(YOUR INSTRUCTIONS)
Retype, with no alterations, every line between the one containing "Reconstruct this image" and the one containing "col=scn.collection", counting both of those lines too. Pictures are to be left out.

(EXERCISE INPUT)
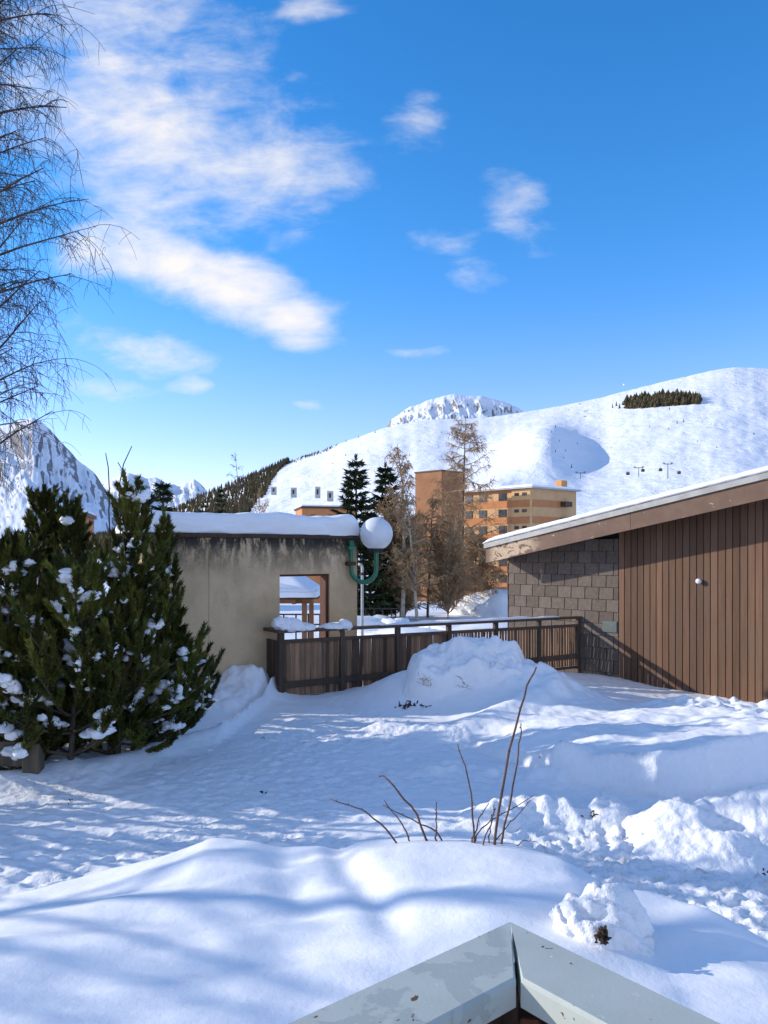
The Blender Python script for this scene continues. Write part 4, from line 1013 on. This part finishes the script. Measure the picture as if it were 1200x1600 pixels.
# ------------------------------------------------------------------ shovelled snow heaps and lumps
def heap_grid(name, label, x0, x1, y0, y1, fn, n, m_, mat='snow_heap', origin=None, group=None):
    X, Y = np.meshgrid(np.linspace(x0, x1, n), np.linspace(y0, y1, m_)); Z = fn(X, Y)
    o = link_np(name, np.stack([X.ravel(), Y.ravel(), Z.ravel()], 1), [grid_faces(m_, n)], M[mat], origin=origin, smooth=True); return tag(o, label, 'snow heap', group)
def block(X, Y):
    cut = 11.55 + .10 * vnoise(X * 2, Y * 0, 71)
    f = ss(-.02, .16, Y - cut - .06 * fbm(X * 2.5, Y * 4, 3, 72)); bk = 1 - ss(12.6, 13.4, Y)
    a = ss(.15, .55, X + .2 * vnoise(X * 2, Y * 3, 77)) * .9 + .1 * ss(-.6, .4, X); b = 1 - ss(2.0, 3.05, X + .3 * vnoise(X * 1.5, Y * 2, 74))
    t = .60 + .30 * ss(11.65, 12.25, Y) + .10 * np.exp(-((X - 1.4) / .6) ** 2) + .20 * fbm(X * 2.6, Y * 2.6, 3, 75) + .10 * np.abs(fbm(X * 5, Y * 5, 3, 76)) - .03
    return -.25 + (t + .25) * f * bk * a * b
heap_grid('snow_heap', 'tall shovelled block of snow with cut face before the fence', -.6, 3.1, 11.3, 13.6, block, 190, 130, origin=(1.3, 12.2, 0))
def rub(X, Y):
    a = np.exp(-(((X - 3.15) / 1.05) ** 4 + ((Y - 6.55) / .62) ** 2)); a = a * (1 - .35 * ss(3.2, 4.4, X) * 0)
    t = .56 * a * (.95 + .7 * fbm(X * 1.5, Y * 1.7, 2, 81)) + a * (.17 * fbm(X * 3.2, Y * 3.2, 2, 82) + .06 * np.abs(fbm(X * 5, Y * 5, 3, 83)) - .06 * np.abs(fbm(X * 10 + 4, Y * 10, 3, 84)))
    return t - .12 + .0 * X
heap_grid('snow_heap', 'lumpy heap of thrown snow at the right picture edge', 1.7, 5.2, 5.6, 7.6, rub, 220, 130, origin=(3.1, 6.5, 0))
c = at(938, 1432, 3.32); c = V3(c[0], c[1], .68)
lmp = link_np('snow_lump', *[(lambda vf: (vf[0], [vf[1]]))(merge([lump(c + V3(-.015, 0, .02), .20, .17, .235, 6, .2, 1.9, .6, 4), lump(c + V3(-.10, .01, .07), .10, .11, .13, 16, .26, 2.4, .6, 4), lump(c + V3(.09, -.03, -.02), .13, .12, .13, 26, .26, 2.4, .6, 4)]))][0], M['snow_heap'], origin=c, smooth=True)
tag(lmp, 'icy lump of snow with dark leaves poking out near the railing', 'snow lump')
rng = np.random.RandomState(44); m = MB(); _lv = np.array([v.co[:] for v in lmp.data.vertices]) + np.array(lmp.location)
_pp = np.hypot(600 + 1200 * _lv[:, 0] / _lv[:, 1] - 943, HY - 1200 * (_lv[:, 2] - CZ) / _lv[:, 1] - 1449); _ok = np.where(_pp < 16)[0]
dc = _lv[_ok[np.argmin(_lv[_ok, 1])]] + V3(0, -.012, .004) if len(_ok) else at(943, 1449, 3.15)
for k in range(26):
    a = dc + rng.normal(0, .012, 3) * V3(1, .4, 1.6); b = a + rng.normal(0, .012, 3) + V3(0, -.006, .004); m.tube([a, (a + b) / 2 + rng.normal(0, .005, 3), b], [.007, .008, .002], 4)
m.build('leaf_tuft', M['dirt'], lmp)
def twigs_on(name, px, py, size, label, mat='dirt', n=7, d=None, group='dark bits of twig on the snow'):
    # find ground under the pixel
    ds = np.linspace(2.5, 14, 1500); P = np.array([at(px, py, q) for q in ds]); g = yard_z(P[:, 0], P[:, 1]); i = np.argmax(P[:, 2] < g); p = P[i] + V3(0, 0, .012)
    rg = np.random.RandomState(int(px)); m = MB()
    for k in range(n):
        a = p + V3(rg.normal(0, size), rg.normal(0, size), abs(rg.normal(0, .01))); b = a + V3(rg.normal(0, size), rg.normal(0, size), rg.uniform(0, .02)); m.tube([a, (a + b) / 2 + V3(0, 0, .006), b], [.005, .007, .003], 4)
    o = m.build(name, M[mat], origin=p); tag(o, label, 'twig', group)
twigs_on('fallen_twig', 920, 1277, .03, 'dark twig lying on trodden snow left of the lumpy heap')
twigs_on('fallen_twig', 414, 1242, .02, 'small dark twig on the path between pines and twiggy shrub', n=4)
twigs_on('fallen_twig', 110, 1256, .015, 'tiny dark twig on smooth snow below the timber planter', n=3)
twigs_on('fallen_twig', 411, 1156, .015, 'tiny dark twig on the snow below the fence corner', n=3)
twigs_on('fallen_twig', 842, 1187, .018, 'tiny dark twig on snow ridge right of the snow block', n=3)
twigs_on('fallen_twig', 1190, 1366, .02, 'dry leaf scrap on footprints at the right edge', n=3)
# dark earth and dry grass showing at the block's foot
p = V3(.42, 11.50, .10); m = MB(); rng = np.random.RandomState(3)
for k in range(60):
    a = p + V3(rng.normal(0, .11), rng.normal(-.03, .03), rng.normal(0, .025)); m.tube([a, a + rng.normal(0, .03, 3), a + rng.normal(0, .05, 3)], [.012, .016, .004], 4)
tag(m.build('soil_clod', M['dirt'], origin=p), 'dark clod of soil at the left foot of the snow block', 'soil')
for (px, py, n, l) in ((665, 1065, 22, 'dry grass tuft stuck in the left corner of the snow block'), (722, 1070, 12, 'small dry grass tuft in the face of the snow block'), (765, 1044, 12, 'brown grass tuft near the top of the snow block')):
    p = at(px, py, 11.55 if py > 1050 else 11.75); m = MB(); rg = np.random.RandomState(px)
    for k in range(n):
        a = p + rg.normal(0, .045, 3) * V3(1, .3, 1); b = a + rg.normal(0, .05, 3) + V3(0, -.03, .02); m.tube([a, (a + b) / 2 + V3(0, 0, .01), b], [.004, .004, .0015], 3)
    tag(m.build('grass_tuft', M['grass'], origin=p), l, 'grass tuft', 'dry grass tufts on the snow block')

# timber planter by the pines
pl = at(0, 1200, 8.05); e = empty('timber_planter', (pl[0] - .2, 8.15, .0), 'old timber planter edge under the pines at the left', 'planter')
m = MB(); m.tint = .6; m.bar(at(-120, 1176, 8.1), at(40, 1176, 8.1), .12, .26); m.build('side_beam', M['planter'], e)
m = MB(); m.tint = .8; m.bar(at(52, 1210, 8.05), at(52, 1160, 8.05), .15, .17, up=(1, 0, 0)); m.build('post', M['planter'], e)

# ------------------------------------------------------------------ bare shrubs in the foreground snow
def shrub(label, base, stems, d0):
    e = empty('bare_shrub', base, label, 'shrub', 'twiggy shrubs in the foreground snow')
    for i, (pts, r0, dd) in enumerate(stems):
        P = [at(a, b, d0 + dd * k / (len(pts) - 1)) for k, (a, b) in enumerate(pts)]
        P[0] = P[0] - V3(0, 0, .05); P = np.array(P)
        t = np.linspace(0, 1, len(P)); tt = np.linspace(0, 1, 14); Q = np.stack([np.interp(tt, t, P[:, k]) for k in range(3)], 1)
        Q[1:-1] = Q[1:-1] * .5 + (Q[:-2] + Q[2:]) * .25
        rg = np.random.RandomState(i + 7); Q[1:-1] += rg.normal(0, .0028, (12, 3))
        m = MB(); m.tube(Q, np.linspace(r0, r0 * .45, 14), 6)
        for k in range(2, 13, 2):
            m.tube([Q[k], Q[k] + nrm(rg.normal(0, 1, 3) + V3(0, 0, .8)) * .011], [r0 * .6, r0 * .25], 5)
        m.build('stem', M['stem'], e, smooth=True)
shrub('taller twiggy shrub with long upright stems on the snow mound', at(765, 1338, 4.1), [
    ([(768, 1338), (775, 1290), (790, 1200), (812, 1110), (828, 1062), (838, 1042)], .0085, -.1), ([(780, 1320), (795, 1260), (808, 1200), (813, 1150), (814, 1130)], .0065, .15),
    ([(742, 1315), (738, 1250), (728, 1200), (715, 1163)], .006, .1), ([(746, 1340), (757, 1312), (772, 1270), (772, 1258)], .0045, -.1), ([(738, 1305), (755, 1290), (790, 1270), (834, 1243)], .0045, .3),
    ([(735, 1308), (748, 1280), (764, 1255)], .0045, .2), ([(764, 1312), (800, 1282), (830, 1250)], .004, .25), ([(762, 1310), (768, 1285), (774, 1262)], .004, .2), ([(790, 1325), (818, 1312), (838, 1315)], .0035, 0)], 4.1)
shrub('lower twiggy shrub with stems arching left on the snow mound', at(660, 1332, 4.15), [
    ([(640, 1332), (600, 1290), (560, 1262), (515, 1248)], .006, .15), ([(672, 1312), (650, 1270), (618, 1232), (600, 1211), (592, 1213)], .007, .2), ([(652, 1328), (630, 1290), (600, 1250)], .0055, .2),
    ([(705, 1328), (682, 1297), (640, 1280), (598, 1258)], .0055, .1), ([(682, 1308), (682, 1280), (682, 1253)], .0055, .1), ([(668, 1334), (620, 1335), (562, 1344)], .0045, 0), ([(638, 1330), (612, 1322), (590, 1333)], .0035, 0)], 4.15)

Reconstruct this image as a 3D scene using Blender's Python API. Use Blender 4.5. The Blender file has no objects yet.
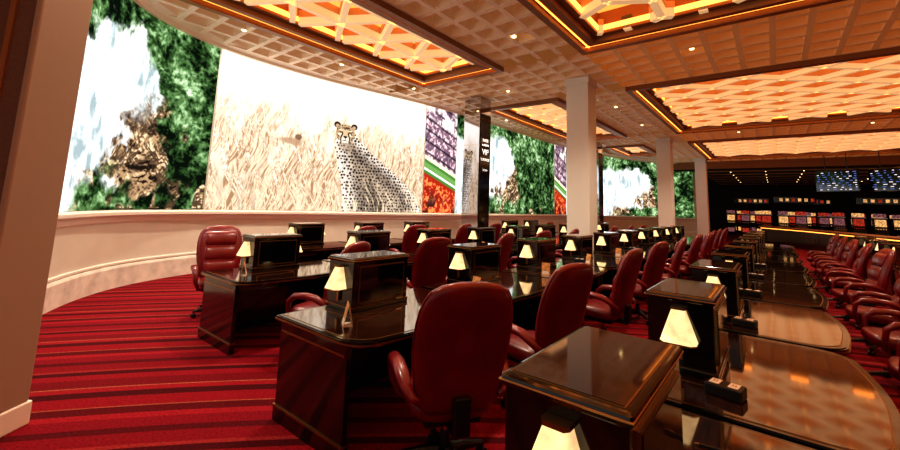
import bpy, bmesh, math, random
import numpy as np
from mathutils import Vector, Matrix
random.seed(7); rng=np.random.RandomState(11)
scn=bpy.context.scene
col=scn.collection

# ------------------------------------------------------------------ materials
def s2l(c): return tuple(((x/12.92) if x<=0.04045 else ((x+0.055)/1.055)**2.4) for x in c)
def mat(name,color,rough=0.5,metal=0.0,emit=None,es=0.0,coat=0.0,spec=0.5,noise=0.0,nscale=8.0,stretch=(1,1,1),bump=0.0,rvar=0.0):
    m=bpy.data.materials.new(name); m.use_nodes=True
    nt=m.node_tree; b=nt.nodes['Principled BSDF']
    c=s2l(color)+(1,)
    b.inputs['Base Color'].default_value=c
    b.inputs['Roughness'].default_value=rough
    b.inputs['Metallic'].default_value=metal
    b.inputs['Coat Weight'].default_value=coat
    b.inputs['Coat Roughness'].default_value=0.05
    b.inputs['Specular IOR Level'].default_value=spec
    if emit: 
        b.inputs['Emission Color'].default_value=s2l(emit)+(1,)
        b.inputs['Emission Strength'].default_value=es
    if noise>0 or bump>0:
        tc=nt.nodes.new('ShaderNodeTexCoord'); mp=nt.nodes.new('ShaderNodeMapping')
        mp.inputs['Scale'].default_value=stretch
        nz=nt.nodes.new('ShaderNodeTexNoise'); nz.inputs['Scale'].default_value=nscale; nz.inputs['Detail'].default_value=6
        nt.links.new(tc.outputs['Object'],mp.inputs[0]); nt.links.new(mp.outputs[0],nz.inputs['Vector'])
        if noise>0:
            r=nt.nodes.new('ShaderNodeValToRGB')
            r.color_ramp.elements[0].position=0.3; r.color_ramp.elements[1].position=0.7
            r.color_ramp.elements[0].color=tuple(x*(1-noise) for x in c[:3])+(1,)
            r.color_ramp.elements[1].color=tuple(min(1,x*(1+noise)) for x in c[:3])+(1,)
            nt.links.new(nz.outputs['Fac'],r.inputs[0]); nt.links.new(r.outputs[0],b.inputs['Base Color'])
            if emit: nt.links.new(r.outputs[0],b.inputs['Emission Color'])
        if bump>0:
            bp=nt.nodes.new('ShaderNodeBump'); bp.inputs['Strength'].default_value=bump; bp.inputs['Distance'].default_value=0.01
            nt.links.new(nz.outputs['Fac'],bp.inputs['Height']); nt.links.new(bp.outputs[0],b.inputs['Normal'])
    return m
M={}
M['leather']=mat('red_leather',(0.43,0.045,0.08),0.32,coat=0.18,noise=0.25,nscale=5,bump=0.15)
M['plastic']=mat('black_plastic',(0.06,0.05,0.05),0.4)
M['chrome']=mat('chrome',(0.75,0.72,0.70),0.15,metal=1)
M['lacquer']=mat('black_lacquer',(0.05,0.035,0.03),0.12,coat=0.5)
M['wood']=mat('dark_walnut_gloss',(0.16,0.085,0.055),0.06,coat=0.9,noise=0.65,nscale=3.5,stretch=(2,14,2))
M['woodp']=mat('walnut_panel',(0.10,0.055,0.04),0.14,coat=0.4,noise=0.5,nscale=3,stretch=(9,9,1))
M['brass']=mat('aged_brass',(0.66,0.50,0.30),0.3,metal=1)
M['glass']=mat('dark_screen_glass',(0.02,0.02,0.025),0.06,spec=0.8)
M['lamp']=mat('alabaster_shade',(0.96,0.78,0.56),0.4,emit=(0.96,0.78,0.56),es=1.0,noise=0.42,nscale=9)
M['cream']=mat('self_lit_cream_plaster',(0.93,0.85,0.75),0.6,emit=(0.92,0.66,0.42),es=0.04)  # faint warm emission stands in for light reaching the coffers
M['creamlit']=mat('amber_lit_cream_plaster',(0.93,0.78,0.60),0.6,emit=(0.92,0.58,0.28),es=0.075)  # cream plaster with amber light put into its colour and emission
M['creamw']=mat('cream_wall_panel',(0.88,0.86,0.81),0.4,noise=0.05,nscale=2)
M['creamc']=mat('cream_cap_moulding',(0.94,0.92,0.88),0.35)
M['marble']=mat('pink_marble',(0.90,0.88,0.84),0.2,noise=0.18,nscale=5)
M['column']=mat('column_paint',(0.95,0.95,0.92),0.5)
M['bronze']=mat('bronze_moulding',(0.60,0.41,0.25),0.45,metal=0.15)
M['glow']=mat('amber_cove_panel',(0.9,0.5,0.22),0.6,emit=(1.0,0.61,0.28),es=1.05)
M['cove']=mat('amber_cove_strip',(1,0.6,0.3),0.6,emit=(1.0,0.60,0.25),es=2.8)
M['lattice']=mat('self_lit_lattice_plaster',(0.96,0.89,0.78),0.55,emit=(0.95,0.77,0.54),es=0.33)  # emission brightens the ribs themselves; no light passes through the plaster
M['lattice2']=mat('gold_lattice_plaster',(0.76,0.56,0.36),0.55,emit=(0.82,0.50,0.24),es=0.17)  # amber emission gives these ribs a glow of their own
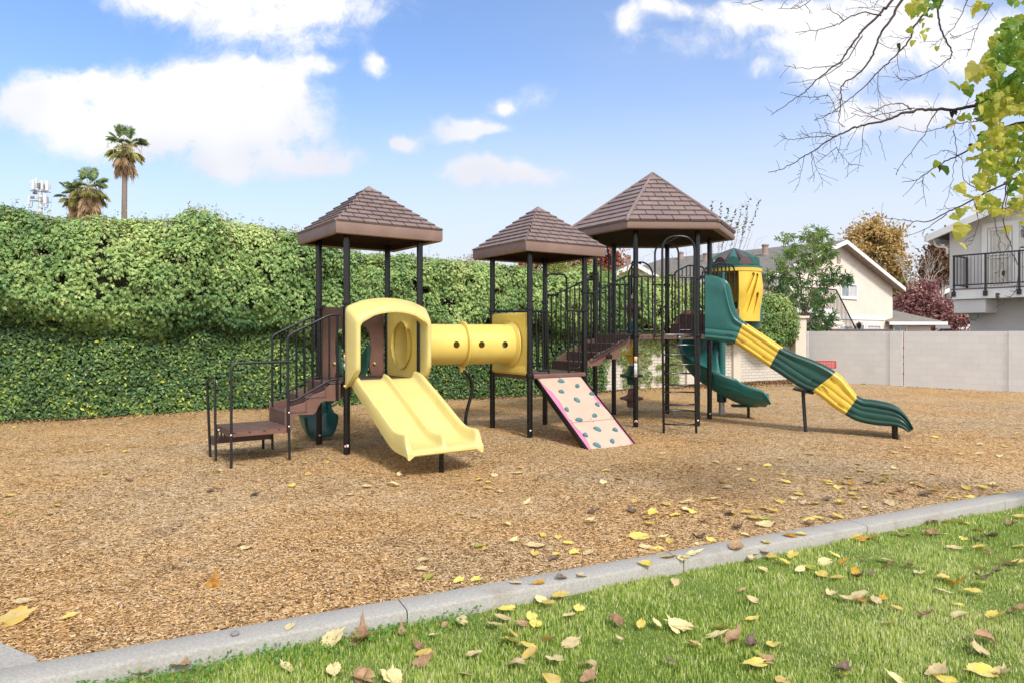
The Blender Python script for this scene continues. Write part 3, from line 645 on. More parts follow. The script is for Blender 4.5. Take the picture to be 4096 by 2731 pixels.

(SOLUTION TO THE PROBLEM)
Reconstruct this image as a 3D scene using Blender's Python API. Use Blender 4.5. The Blender file has no objects yet.
import bpy, bmesh, math, random
import numpy as np
from mathutils import Vector, Matrix
random.seed(7); rng=np.random.RandomState(11)
scn=bpy.context.scene
col=scn.collection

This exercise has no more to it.